The teacher will have prepared on the boards a number of activities and, for the younger children, about 20 minutes was spent on each activity. Calculators are not used until they reach lower secondary and the mental arithmetic and number work was very impressive. One class of 10 and 11-year-olds was working out the exchange rates between the Swiss franc and British pound on the board.

The children are taught to act collaboratively and help each other with problems. The schools have support for children with special needs and for some lessons they will be taught separately. Classes are increasingly accepting children whose mother tongue is not German - for example refugees from former Yugoslavia.

In kindergarten, children are prepared for interactive whole-class teaching by lots of circle work - forming a circle and passing messages between each other or writing shapes on each other’s backs.

The schools are small and most children can walk or cycle to and from school and go home at lunchtime. In primary school they will have one teacher for three years at a time. In lower secondary they may be taught for three years by one teacher who takes them for arts subjects and another for maths and science. Staff said this enabled them to get to know their children well and assess whether they were keeping up with their classmates. Parents are able to phone their child’s teacher at home to discuss their progress.

Attention is paid to presentation and they are taught to write neatly. But most of the MPs, after glancing at primary school workbooks, felt there was a lack of creativity. In one class, the children could all recite a poem and many were able to sing a song in English to their visitors, but when a teacher was asked if they wrote their own poems, she seemed surprised at the suggestion.

The MPs were also amazed at the lack of computers in primary schools. One teacher said they all had PCs at home and another said they needed to learn other things before moving to computers. But to British eyes it was distinctly odd.

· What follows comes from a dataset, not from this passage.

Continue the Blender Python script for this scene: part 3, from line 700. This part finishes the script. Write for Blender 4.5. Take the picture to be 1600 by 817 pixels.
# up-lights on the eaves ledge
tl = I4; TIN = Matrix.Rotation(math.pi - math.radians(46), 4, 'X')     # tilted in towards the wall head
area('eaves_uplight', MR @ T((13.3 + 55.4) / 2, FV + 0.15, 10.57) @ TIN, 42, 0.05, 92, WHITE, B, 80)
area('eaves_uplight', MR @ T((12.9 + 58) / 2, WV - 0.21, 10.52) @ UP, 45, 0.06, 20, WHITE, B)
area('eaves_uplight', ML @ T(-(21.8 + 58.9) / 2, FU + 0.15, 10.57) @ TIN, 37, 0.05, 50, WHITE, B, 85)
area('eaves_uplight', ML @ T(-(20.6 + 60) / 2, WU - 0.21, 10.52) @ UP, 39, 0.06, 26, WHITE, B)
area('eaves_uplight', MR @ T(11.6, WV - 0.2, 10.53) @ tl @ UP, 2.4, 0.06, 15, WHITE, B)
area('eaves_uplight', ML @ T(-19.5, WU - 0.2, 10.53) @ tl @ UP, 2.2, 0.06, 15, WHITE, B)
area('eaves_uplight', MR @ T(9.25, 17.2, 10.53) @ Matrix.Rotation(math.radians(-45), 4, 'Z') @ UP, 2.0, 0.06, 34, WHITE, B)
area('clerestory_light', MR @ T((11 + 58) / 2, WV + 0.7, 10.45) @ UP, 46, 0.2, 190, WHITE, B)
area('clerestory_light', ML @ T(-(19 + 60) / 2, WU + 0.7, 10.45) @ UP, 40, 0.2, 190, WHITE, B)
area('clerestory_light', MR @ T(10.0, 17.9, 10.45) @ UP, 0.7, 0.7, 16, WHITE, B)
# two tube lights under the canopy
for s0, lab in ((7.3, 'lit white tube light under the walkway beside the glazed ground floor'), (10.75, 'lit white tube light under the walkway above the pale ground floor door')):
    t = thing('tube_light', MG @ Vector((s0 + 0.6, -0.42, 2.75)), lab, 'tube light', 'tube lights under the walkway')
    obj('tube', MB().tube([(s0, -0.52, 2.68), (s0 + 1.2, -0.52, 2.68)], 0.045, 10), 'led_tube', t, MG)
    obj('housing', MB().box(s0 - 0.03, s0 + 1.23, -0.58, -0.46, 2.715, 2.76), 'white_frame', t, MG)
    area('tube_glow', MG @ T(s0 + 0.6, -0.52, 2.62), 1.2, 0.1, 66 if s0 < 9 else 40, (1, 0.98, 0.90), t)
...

Generally, in the German-speaking cantons there are no headteachers. The classroom teacher has great autonomy. The administration is carried out by the school board and the canton provides curricular material. The teachers are fiercely proud of this autonomy - but things may soon change.

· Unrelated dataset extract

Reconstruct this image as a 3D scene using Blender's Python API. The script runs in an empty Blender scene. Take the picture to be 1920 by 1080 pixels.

Switzerland is beginning to experience unemployment, albeit only 5 per cent. This has not only had a knock-on effect on the apprentice system, vital to vocational education, but it has also shaken the nation’s complacency.

In Zurich, the canton’s education minister, Ernst Buschor, sees an education system that may have been successful in the past but which now lacks dynamism and ability to change. He wants to introduce headteachers and has started a pilot scheme. One reason is financial. He sees headteachers, together with a form of local management of schools, as a way of saving money, not least by cutting back on education officials.

Teachers do elect a lead teacher - but he or she is a first among equals and usually acts as chairman of school meetings and opens the post. Mr Buschor does not have voting for heads in mind.

Nick St Aubyn, MP for Guildford, sympathised with Mr Buschor’s plight. “The role of the head would be to be the agent of change and it could precipitate an avalanche of changes. There is an inertia in the system, an innate conservatism that is not flexible enough to cope with the changes Switzerland may need to compete in the future.”

One consequence of introducing heads will be an increase in class size. Valerie Davey, MP for Bristol West, said: “On reflection, it was seeing the effect of having small classes that most interested me. Whole-class interactive teaching could work and children’s needs be met. That’s the message that I will be left with.”

TEACHING THE YOUNG GNOMES OF ZURICH CANTON

* Kindergarten:four to six-year-olds. Publicly provided, but not compulsory, with 99 per cent of children attending the year before primary school. Average length of attendance is1.8 years.

* primary: seven to 12-year-olds.

* lower secondary from age 13: divided into three streams in classes on the same site. 11 per cent of13-year-olds attend gymnasiums (grammars) * upper secondary from around 16: post-compulsory education. Children can take academic or vocational paths, often linked to an apprentice scheme.